Il nous fallait arrêter de voir le monde avec les lunettes obscurcissantes de l’idéologie dominante. Le monde tel qu’un discours courant nous le décrivait était entièrement à réinterroger, pour le percevoir enfin tel qu’il était, et non tel que l’on nous le décrivait
Ainsi, nous avons demandé l’égalité entre hommes et femmes, alors que tout un chacun imaginait les femmes inférieures sur bien de points aux hommes.
Nous avons demandé à ce que la sexualité ne soit plus taboue. La révolution a bien eu lieu, celle des mentalités, mais en ne sortant pas du cadre humaniste, nous avons entièrement fait foirer la véritable possibilité d’une réelle…EVOLUTION des hommes.
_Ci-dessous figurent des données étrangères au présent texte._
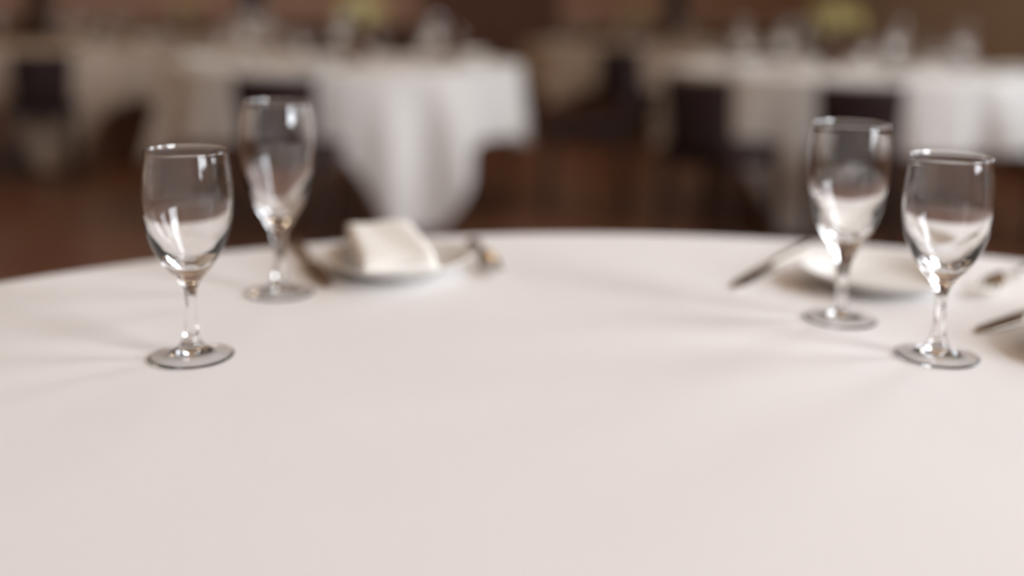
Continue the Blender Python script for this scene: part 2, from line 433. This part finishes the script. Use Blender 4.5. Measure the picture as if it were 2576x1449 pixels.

En oubliant les animaux, les révoltés ne faisaient donc là qu’une lutte corporatiste, celle des hommes défendant leurs intérêts ommettant par là-même que ce que nous recherchions était une révolution éthique. Or l’éthique du corporatisme n’est rien d’autre que celle de la charité bien ordonnée qui commence par soi-même. Admettons. A présent, il serait bon de continuer le travail…La charité pour soi, les droits de l’homme, on en connaît l’importance. Je ne dis pas que le monde a changé au point que les luttes entre les hommes et pour les hommes ne seraient plus utiles, hélas…Mais il est temps d’ouvrir les yeux sur ce que nous faisons aux autres vivants sensibles dans le même temps. Ce que nous faisons aux autres espèces, c’est quoi, alors ? Je ne répondrai que par cette phrase : quand on parle d’impensable cruauté, si on en voulait un symbole, on ne pourrait qu’avoir l’embarras du choix dans le traitement réservé par nous à la majorité des autres animaux.
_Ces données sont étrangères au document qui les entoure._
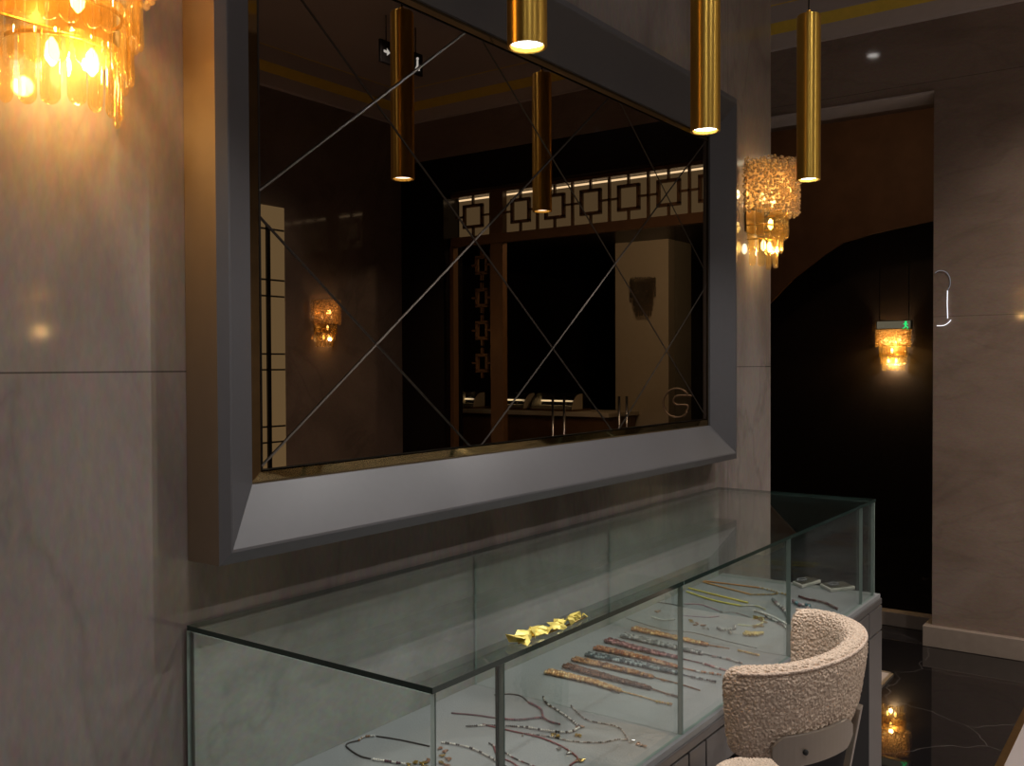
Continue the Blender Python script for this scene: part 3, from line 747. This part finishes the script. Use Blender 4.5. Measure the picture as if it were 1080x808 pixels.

Je n’ai pas fait une révolution violente comme à Paris, car j’étais à Strasbourg. La violence, très peu pour moi. Et pourtant, cette terrible oppression des animaux est dénoncée depuis des millénaires par des auteurs, et pas des moindres, et certainement par des anonymes, inconnus qui, comme certains d’entre nous, ont réussi à sortir spontanément du narcissisme qui fait que la majorité des hommes ne ressent pas d’émotion compatissante envers les autres espèces, certains n’en ressentant jamais, si ce n’est pas eux ou leur proches qui souffrent.
Or les millénaires passent, des milliers d’espèces sont soit déjà occises jusqu’au dernier, soit en voie de disparaître, le tout de notre fait.
Il est évident qu’il ne faut plus se contenter de déplorer. Les mentalités doivent changer.
L’évolution est en panne. Passons à la vitesse supérieure, celle qui s’attaque aux fondations. Un immeuble avec des fondations mauvaises finit par s’écrouler…Aussi pénible que cela soit de laisser volontairement ses privilèges, il n’y a pas d’autres solutions que la révolution du rapport aux animaux pour se prémunir de cette fondement.
Passer de l’homme centre de l’univers, avec Copernic, à l’homme centre et maître de la nature, supérieur et distinct des autres animaux, ne fut pas un réel progrès. Lorsque l’homme abandonnera le narcissisme qui lui fait croire que son image est si belle que lorsqu’il se mire, c’est Dieu qu’il voit, il ne risquera plus la fin tragique de Narcisse, mort noyé dans le fleuve qui reflétait celui dont il était amoureux, son image.
L’homme a un tropisme positif pour la position « nombril du monde ». Le problème, c’est que les tropismes sont parfois dangereux, surtout quand l’homme est passé par là, comme le drame de celui des papillons pour la lumière. Regardez les avec d’autres insectes volants pris dans les globes de nos lampadaires, brûlés par nos ampoules. Il en est de même pour les hommes qui se brûlent les ailes en étant éblouis par eux-mêmes, leur valeur auto-supposée supérieure à celles des autres animaux les met en position d’avoir une attitude sans morale avec ces derniers, ce qui finit par se donner les même droits si les groupes humains dans son collimateur sont animalisés.
Dans cette logique, tout ce qui est fait pour les hommes est réputé bien. Sacrifier des millions d’animaux dans les laboratoires, si c’est pour les hommes, c’est bien,
De même si c’est pour « éduquer » ou distraire les enfants comme les zoos, les cirques…
La liste est longue des monstruosités faites au nom du bien, ce qui est ahurissant pour tout être logique.
C’en est au point que de notre point de vue, le monde a envers nous des devoirs, et nous, en retour, exclusivement des droits. Ce que est le comble de l’absurde. Car s’il est une espèce qui devrait avoir des devoirs, c’est bien la nôtre, du fait qu’elle a mis le monde à feu et à sang et à sac. En effet, si on cherche à tout crin un propre de l’homme…celui de sa nocivité extrême sur les conditions même de la vie sur terre me semble prouvé.